### EXERCISE TASK
Below is a listing; write it out exactly and drop any images from it.

>> START PROVIDED MATERIAL

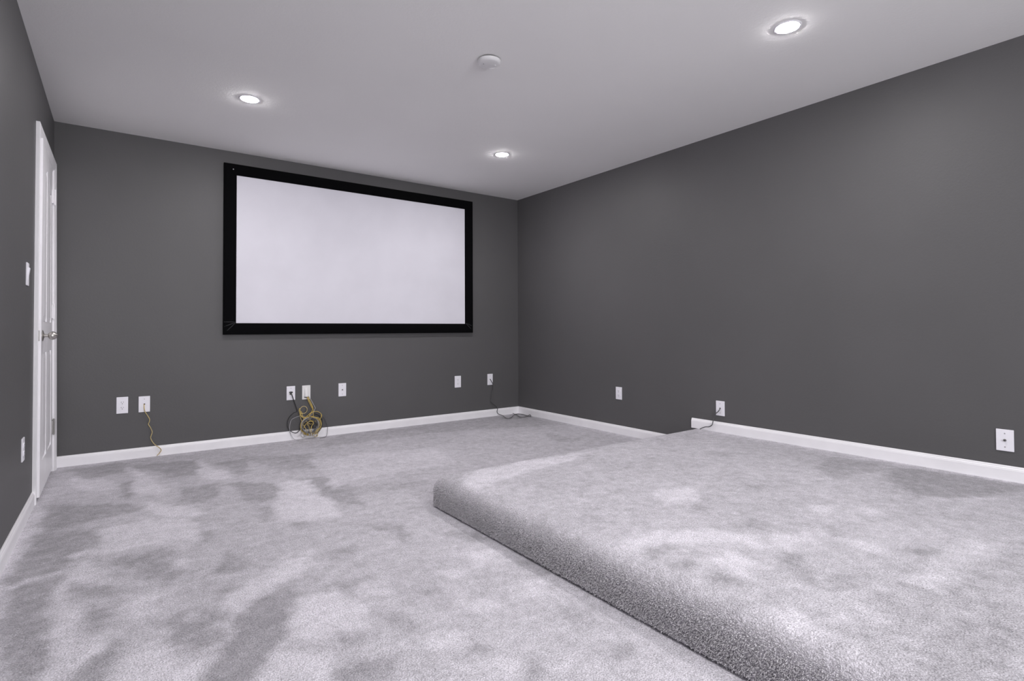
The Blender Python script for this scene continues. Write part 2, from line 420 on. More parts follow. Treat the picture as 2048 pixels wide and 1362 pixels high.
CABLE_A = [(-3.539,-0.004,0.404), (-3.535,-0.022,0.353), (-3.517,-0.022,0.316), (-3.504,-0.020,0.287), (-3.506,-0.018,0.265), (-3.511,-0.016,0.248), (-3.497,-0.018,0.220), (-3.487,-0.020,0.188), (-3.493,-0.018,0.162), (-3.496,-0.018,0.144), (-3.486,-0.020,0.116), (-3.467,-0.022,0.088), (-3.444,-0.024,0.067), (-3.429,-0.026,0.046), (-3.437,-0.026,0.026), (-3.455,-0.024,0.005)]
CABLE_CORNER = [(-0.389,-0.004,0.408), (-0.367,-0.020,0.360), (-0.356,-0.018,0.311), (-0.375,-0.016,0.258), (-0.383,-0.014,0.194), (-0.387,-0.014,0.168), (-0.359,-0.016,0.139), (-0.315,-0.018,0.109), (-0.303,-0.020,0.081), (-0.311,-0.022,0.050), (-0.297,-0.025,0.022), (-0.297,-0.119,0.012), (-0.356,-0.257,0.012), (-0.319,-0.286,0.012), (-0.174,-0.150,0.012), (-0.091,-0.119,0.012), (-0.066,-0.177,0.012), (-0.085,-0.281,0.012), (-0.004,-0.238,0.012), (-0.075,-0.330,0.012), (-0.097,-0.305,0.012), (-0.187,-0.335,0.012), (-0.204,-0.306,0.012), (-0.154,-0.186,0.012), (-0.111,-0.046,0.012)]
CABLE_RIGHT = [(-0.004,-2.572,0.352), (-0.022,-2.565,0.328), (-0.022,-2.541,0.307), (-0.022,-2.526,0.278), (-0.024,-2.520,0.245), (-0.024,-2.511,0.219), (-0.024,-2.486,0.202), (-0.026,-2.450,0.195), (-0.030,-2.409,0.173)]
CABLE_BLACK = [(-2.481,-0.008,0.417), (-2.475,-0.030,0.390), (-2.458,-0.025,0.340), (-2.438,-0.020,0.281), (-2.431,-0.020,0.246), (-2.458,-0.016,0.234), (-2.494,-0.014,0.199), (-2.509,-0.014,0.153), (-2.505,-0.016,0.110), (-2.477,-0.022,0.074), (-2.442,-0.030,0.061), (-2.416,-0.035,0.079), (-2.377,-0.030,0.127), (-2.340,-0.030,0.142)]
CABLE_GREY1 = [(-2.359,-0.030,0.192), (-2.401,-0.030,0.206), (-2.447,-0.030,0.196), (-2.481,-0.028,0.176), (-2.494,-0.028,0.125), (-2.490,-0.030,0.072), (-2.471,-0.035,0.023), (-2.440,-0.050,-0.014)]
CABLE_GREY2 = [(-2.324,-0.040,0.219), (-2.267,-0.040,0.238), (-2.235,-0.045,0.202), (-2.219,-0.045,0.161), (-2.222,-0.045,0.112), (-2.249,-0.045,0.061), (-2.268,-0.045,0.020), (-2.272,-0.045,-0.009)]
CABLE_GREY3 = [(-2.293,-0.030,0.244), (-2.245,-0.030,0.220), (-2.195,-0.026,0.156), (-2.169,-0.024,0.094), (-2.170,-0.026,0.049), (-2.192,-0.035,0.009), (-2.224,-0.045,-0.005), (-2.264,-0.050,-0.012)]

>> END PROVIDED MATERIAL

### RESULT OF THIS TASK
The Blender Python script for this scene continues. Write part 2, from line 420 on. More parts follow. Treat the picture as 2048 pixels wide and 1362 pixels high.
CABLE_A = [(-3.539,-0.004,0.404), (-3.535,-0.022,0.353), (-3.517,-0.022,0.316), (-3.504,-0.020,0.287), (-3.506,-0.018,0.265), (-3.511,-0.016,0.248), (-3.497,-0.018,0.220), (-3.487,-0.020,0.188), (-3.493,-0.018,0.162), (-3.496,-0.018,0.144), (-3.486,-0.020,0.116), (-3.467,-0.022,0.088), (-3.444,-0.024,0.067), (-3.429,-0.026,0.046), (-3.437,-0.026,0.026), (-3.455,-0.024,0.005)]
CABLE_CORNER = [(-0.389,-0.004,0.408), (-0.367,-0.020,0.360), (-0.356,-0.018,0.311), (-0.375,-0.016,0.258), (-0.383,-0.014,0.194), (-0.387,-0.014,0.168), (-0.359,-0.016,0.139), (-0.315,-0.018,0.109), (-0.303,-0.020,0.081), (-0.311,-0.022,0.050), (-0.297,-0.025,0.022), (-0.297,-0.119,0.012), (-0.356,-0.257,0.012), (-0.319,-0.286,0.012), (-0.174,-0.150,0.012), (-0.091,-0.119,0.012), (-0.066,-0.177,0.012), (-0.085,-0.281,0.012), (-0.004,-0.238,0.012), (-0.075,-0.330,0.012), (-0.097,-0.305,0.012), (-0.187,-0.335,0.012), (-0.204,-0.306,0.012), (-0.154,-0.186,0.012), (-0.111,-0.046,0.012)]
CABLE_RIGHT = [(-0.004,-2.572,0.352), (-0.022,-2.565,0.328), (-0.022,-2.541,0.307), (-0.022,-2.526,0.278), (-0.024,-2.520,0.245), (-0.024,-2.511,0.219), (-0.024,-2.486,0.202), (-0.026,-2.450,0.195), (-0.030,-2.409,0.173)]
CABLE_BLACK = [(-2.481,-0.008,0.417), (-2.475,-0.030,0.390), (-2.458,-0.025,0.340), (-2.438,-0.020,0.281), (-2.431,-0.020,0.246), (-2.458,-0.016,0.234), (-2.494,-0.014,0.199), (-2.509,-0.014,0.153), (-2.505,-0.016,0.110), (-2.477,-0.022,0.074), (-2.442,-0.030,0.061), (-2.416,-0.035,0.079), (-2.377,-0.030,0.127), (-2.340,-0.030,0.142)]
CABLE_GREY1 = [(-2.359,-0.030,0.192), (-2.401,-0.030,0.206), (-2.447,-0.030,0.196), (-2.481,-0.028,0.176), (-2.494,-0.028,0.125), (-2.490,-0.030,0.072), (-2.471,-0.035,0.023), (-2.440,-0.050,-0.014)]
CABLE_GREY2 = [(-2.324,-0.040,0.219), (-2.267,-0.040,0.238), (-2.235,-0.045,0.202), (-2.219,-0.045,0.161), (-2.222,-0.045,0.112), (-2.249,-0.045,0.061), (-2.268,-0.045,0.020), (-2.272,-0.045,-0.009)]
CABLE_GREY3 = [(-2.293,-0.030,0.244), (-2.245,-0.030,0.220), (-2.195,-0.026,0.156), (-2.169,-0.024,0.094), (-2.170,-0.026,0.049), (-2.192,-0.035,0.009), (-2.224,-0.045,-0.005), (-2.264,-0.050,-0.012)]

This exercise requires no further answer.